Маленькие, нищие деревни -- Колбы, Лопатино, затерянные среди необозримых болот, по Геродоту -- остатков древнего моря. Здесь все напоено водой. Течет Припять, вбирающая множество притоков, в названиях которых живет древняя славянская речь: Славечна, Уборть, Ствига, Горынь, Стырь, Струмень, Случь, Птичь... Реки, речушки, протоки, трясины...
Во всех деревнях и фольварках стоят войска, на дорогах -- патрули. За лесом щелкают пулеметы. С рассветом из тумана, стелящегося над болотами, как видение града Китежа, поднимается силуэт Пинска -- белый собор, красные башни костела. Там -- немцы.

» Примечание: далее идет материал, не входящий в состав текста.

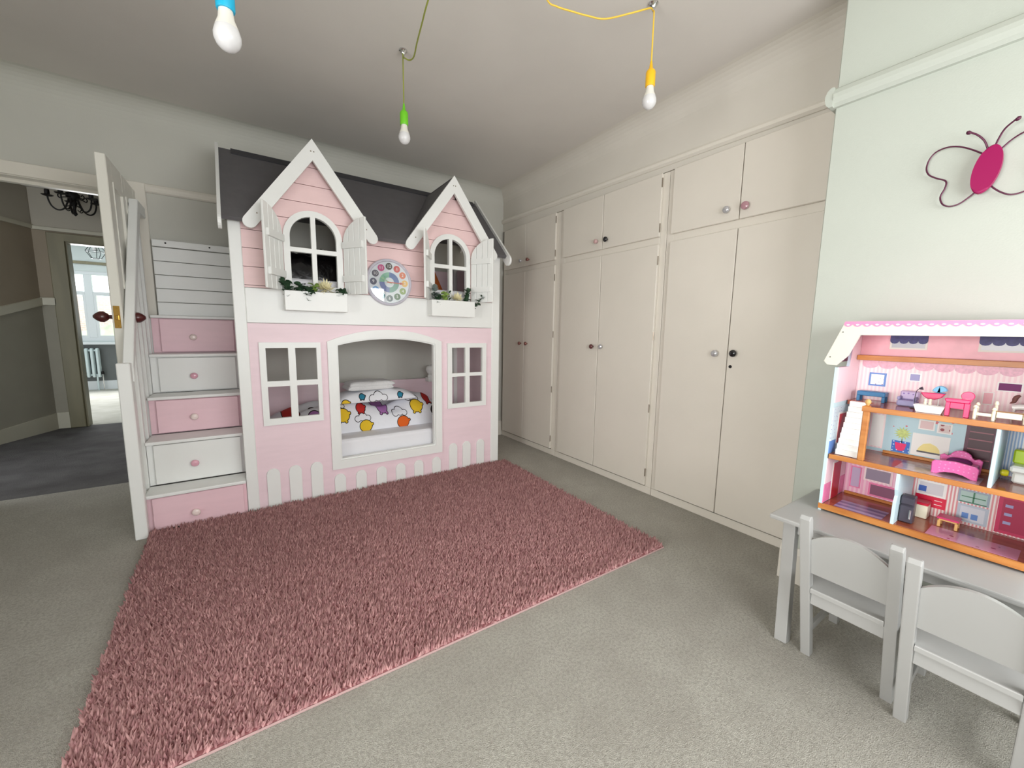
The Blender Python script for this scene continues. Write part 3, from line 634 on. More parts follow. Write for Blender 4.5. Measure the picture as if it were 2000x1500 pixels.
pl = cushion('pillow', pO, .315, .15, .085, mPil, p=3.2, n=30, lump=.08, seed=8, flat=.2, rotz=.03, origin=pO); tag(pl, 'white pillow with a black outlined cloud lying on the duvet', 'pillow')
tw = thing('folded_towel', 'folded white towel lying on top of the cloud pillow in the lower bunk', 'towel', (.85, 3.42, .712))
for k, (dx, hz) in enumerate(((0, .034), (.012, .03))):
    cushion('towel_fold', (.85 + dx, 3.42, .725 + k * .03), .185, .105, hz, mTowel, tw, p=7, n=18, lump=.12, seed=20 + k, flat=.5, rotz=.05)
bg_ = cushion('bin_bag', (.46, 3.50, 1.556), .30, .22, .235, mBlack, p=3, n=40, lump=.22, seed=31, flat=.02, origin=(.46, 3.5, 1.556)); tag(bg_, 'shiny black bag lying on the upper bunk behind the left arched window', 'bag')
oc = thing('pennant', 'orange pointed cloth leaning on the upper bunk behind the right arched window', 'pennant', (1.50, 3.60, 1.546))
poly('pennant_cloth', [(1.36, 1.547), (1.645, 1.547), (1.49, 1.87)], 'Y', 3.60, 3.612, mOrange, oc)

# ------------------------------------------------------------------ storage staircase
st = thing('storage_staircase', 'white and pink staircase of drawers with a slatted handrail, left of the house bed', 'staircase', (-.31, 3.4, 0))
NY = [2.975, 3.135, 3.335, 3.525, 3.705]; NZ = [.228, .508, .755, 1.02, 1.285]
prev = 0.0
for k in range(5):
    y, z = NY[k], NZ[k]; yn = NY[k + 1] if k < 4 else 3.80
    box('tread', -.530, -.042, y, (yn + .02) if k < 4 else 3.80, z - .020, z, mWhite, st, bv=.005, seg=2)
    fm, km = ((mPinkD, mKnobC), (mWhite, mKnobP))[k % 2]
    x0 = -.520 + .004 * k
    fr = box('riser', -.530, -.042, y + .034, y + .046, prev + .001, z - .021, mWhite if k % 2 else mPinkD, st, bv=0)
    dr = box('drawer', x0 + .018, -.058, y + .012, y + .033, prev + .008, z - .026, fm, st, bv=.003)
    lathe('knob', [(0, .009), (.010, .008), (.015, .019), (.024, .022), (.031, .018), (.034, .008)], (-.302, y + .012, (prev + z - .02) / 2 - (.01 if k else .02)), (0, -1, 0), km, dr, n=18)
    prev = z
side = [(2.99, 0)]
for k in range(5): side += [(NY[k] + .02, (NZ[k - 1] if k else 0)), (NY[k] + .02, NZ[k] - .021)]
side = [(3.0, .001), (3.80, .001), (3.80, NZ[4] - .022)]
for k in range(4, -1, -1): side += [(NY[k] + .048, NZ[k] - .022), (NY[k] + .048, (NZ[k - 1] - .022) if k else .001)]
side = side[1:-1]
poly('side_panel', side + [(NY[0] + .048, .001)], 'X', -.556, -.531, mWhite, st)
box('newel_post', -.574, -.518, 2.915, 2.962, 0, 1.005, mWhite, st, bv=.004)
poly('handrail', [(2.9625, .90), (3.61, 1.945), (3.80, 1.945), (3.80, 2.015), (3.575, 2.015), (2.9625, .995)], 'X', -.556, -.512, mWhite, st, bv=.004)
hz = lambda y: min(1.945, .90 + (y - 2.9625) * 1.045 / .6475)
for i, y in enumerate((3.05, 3.175, 3.30, 3.425, 3.55, 3.675)):
    kk = max([j for j in range(5) if NY[j] + .048 < y - .012] + [-1]); zb = NZ[kk] - .022 if kk >= 0 else .0
    box('baluster', -.552, -.532, y - .014, y + .014, zb, hz(y - .014) + .002, mWhite, st, bv=.002)
for k in range(5): box('back_plank', -.495, -.045, 3.802, 3.818, 1.286 + k * .096, 1.286 + (k + 1) * .096 - .004, mWhite, st, bv=.002)
br = box('back_rail', -.495, -.045, 3.797, 3.818, 1.768, 1.815, mWhite, st, bv=.003)
for x in (-.42, -.17): lathe('screw', [(0, .006), (.002, .005)], (x, 3.797, 1.795), (0, -1, 0), mIron, br, n=10)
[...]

Жизнь пошла совсем примитивная. Блок переносит ее "легко и не без удовольствия". Ему нравится здесь больше, чем в княжеском "палацце": можно ничем не стеснять себя. Сослуживцы расспрашивают его о литературе, о Художественном театре, -- он отмалчивается. Лишь однажды уговорили его прочитать что-нибудь свое. В низкой полесской хате прозвучали стихи, на удивление пришедшиеся к здешним местам:
И человек печальной цапли
С болотной кочки не спугнет,
Но в каждой тихой, ржавой капле --
Зачало рек, озер, болот.
И капли ржавые, лесные,
Родясь в глуши и темноте,
Несут запуганной России
Весть о чудовищном Христе.
(Потом Блок несколько переделал заключительное двустишие.)

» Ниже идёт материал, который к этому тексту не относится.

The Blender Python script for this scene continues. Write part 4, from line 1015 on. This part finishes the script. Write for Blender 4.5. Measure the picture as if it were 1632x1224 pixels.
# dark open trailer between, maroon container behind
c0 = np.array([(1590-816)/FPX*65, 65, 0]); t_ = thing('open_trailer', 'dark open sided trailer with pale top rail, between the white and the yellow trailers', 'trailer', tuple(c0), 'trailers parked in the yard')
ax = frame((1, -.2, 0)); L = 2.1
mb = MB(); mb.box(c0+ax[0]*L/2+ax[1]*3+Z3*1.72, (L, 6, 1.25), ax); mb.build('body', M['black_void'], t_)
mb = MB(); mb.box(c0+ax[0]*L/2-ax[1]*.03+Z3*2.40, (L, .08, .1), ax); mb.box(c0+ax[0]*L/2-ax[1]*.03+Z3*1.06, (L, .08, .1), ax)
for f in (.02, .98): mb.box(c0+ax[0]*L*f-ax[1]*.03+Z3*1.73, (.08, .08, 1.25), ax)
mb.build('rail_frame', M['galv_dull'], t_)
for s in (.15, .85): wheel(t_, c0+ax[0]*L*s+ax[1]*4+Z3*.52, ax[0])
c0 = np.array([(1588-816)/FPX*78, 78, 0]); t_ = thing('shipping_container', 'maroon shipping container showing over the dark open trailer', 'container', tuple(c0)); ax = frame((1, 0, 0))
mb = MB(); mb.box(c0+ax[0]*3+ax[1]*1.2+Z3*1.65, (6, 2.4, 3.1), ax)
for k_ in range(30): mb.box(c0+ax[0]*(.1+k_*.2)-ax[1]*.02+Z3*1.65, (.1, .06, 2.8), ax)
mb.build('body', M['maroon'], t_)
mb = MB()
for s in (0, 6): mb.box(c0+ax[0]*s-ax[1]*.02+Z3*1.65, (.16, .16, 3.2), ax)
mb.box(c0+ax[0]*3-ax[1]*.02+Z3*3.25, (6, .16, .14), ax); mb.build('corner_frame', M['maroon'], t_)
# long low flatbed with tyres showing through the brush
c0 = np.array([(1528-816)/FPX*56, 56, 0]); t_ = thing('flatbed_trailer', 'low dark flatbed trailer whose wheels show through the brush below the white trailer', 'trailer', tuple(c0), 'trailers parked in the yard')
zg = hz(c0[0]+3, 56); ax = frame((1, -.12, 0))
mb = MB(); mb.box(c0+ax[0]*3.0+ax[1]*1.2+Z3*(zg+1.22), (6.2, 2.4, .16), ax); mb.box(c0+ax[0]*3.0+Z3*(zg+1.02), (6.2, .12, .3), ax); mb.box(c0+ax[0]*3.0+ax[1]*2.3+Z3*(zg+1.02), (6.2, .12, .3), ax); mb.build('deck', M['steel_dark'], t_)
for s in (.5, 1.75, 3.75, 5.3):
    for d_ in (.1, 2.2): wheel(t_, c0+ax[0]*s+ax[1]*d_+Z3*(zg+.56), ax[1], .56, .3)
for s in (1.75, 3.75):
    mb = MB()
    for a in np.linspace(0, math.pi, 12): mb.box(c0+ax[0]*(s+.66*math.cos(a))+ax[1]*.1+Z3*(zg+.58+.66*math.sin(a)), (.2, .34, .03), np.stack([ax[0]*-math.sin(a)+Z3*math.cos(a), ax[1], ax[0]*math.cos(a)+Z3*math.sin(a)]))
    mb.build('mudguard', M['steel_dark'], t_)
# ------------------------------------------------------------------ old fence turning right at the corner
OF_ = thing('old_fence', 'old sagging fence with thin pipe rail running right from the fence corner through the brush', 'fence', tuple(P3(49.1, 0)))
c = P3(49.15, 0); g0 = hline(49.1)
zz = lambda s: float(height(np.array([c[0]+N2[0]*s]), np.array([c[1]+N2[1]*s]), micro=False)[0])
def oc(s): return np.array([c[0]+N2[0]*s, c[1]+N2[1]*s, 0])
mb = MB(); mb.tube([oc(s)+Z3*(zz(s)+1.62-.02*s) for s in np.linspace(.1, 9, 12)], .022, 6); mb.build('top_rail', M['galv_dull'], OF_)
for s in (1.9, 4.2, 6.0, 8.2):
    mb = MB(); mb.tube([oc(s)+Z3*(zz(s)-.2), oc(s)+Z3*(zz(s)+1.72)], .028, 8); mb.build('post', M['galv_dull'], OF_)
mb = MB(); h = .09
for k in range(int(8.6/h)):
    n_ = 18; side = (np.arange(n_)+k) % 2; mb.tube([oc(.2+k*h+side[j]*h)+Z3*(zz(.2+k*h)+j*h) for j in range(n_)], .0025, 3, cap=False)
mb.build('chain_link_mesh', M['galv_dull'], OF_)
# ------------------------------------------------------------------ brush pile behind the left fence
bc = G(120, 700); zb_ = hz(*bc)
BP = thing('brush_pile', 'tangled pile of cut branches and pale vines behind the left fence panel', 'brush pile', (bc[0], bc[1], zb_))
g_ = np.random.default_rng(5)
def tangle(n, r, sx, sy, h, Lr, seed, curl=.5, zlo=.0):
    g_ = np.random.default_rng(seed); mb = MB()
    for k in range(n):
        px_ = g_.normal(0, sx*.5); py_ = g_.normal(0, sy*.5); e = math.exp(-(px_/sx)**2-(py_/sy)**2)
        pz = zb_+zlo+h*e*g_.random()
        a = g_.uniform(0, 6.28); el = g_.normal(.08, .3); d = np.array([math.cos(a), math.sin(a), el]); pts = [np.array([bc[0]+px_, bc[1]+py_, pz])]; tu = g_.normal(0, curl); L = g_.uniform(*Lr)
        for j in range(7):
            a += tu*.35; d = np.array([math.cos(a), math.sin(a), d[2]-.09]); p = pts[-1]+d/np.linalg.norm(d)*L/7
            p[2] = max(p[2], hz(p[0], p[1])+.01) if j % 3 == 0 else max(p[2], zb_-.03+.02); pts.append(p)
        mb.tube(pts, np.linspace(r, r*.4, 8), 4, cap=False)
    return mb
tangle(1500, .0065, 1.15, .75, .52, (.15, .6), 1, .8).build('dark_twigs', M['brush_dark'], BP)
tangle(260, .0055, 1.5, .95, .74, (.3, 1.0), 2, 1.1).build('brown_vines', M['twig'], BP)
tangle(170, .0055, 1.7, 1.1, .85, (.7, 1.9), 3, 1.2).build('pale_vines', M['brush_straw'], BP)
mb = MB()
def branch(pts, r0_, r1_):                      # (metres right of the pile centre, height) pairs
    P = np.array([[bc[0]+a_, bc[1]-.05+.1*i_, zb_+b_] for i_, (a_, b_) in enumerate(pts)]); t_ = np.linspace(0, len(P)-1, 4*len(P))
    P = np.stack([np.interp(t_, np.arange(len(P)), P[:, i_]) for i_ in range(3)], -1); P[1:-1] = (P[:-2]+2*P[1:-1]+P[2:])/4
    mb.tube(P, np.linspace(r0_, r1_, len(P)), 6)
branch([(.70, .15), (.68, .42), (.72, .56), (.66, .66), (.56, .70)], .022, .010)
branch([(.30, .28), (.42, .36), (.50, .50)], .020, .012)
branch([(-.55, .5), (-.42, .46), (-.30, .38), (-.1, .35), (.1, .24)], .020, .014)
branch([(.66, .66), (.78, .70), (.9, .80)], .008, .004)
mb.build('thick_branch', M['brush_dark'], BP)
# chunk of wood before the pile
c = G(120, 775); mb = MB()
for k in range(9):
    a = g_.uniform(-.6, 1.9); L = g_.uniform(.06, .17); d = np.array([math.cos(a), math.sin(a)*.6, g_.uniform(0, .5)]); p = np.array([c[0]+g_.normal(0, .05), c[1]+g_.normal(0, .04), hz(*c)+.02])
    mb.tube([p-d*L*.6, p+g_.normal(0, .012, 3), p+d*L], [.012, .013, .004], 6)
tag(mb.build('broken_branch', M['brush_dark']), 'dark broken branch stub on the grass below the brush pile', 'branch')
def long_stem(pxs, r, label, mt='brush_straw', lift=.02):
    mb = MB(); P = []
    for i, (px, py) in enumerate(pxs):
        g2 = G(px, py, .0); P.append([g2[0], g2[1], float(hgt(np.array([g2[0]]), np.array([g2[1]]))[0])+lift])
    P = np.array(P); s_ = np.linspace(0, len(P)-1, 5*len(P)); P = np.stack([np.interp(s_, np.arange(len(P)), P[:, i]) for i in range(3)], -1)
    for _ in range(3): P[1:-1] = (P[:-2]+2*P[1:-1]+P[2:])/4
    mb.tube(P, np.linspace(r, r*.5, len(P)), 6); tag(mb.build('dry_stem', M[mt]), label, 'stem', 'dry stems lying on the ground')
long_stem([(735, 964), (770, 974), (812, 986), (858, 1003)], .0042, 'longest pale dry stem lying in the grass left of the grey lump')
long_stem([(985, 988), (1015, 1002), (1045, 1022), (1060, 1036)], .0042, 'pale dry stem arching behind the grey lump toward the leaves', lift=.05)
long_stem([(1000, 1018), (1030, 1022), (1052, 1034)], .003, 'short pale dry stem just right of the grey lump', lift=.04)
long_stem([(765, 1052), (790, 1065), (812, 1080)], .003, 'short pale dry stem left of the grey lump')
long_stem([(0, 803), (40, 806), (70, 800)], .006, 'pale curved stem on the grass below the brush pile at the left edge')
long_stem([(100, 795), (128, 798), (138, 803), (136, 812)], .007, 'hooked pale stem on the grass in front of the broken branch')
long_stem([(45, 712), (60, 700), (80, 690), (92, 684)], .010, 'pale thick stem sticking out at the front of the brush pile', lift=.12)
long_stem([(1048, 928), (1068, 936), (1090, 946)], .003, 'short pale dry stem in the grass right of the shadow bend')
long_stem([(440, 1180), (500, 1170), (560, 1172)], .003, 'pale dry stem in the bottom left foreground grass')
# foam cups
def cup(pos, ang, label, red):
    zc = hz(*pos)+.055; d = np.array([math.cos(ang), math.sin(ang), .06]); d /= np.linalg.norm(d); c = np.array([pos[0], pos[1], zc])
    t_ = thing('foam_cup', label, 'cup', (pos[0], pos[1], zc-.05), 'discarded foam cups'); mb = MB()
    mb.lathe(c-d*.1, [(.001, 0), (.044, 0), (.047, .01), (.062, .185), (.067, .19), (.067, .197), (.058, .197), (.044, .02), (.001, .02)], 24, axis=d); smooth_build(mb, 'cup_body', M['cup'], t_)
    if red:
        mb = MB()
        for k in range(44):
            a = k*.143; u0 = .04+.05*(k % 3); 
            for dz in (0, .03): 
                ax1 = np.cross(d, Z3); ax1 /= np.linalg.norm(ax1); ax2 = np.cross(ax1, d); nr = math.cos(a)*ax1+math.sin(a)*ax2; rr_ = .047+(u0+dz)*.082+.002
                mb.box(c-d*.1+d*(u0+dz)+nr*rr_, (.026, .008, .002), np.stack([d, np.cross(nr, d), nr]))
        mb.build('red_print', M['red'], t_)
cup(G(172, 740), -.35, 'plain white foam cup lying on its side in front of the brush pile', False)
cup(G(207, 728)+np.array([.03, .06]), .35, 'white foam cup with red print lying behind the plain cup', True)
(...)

Дружина строила длинную оборонительную позицию -- рыли новые окопы и ходы сообщения, поправляли старые, натягивали проволочные заграждения. В земле копались оборванные, босые, продрогшие, плохо накормленные люди, согнанные из-за тридевяти земель, -- туркмены, узбеки, башкиры, татары, даже отпущенные каторжные с Сахалина, а с ними -- москвичи, рязанцы, калужские. Блок сокрушенно раздумывал об их судьбе и доле. Ему было "стыдно до тошноты, а чего -- сам плохо знаешь: кажется, того, что все равно "ничего не поделаешь" (не вылечишь, не обуешь)".
Строили на совесть. "Детям после войны будет интересно играть в пулеметных гнездах", -- писал Блок матери. Но и через тридцать лет старые укрепления еще послужили белорусским партизанам.

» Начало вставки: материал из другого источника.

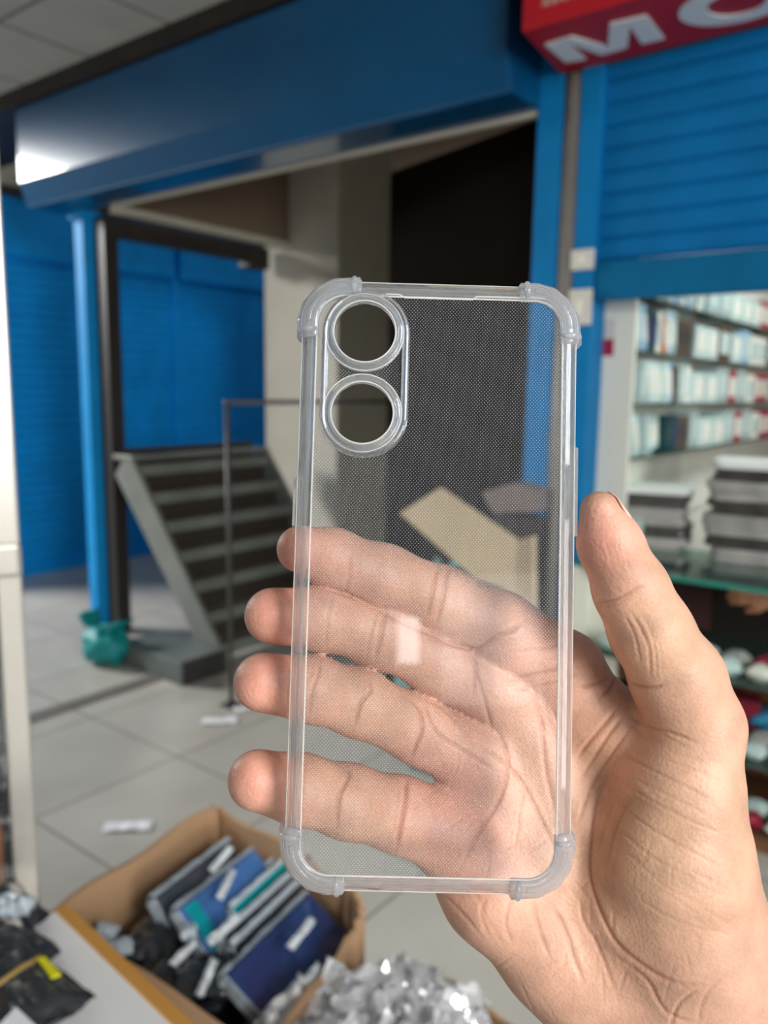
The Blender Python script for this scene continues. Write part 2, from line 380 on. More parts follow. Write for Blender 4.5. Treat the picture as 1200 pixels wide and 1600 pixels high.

Блок огрубел, "озверел". Полдня -- в седле, по болотам, полям и лесам, всеми аллюрами. Устраивает скачки через канавы, пробует необъезженных лошадей. "Во всем этом много хорошего, но когда это прекратится, все покажется сном".
В конце сентября его отпустили в Петроград, на побывку. К ноябрю он вернулся в дружину -- опять в Парохонск, в княжеский дом. "Жизнь штабная продолжает быть нелепой". Начались мелкие и пошлые дрязги, "образуются партии". Обнаружились злоупотребления с продовольствием для рабочих, -- Блок активно участвует в разоблачении мошенников. Газеты приносят все более тревожные известия. В ночь на 18 декабря убит Распутин.
Работы все прибавлялось. Блок исполняет обязанности заведующего партией, под его началом две тысячи человек, -- приходится много сидеть за табелями и отчетами. По вечерам без конца играет в шахматы.
В январе 1917-го на участок Блока прибыл с ревизией некий генерал. Его провели в жарко натопленный фанерный домик, где стучала дактилографистка. Побежали за заведующим, -- тот мигом явился. И встретил старых приятелей: среди сопровождавших генерала оказались Д.В.Кузьмин-Караваев ("синдик" гумилевского "Цеха") и крупный, осанистый, жизнерадостный А.Н.Толстой.
Покончив с делами, пошли ужинать в помещичий дом. В коридоре встретили хозяйку, -- она кинула на Блока мрачный глубокий взгляд и гордо кивнула, проходя. Зажигая у себя лампу, Блок обронил: "По-моему, в этом доме будет преступление".
Шутить он не отвык, но на душе было тяжело и смутно. Чужое дело, которым его заставили заниматься (а занимался он им усердно и добросовестно, -- иначе не умел), смертельно надоело. "Единственное, что меня занимает, кроме лошади и шахмат, -- мысль об отпуске", -- пишет он матери 1 марта, еще не зная толком, какие события происходят в Петрограде.
С 27 февраля столица была во всеобщем восстании, 2-м марта помечено отречение Николая II. Расшатанной империи Российской пришел конец.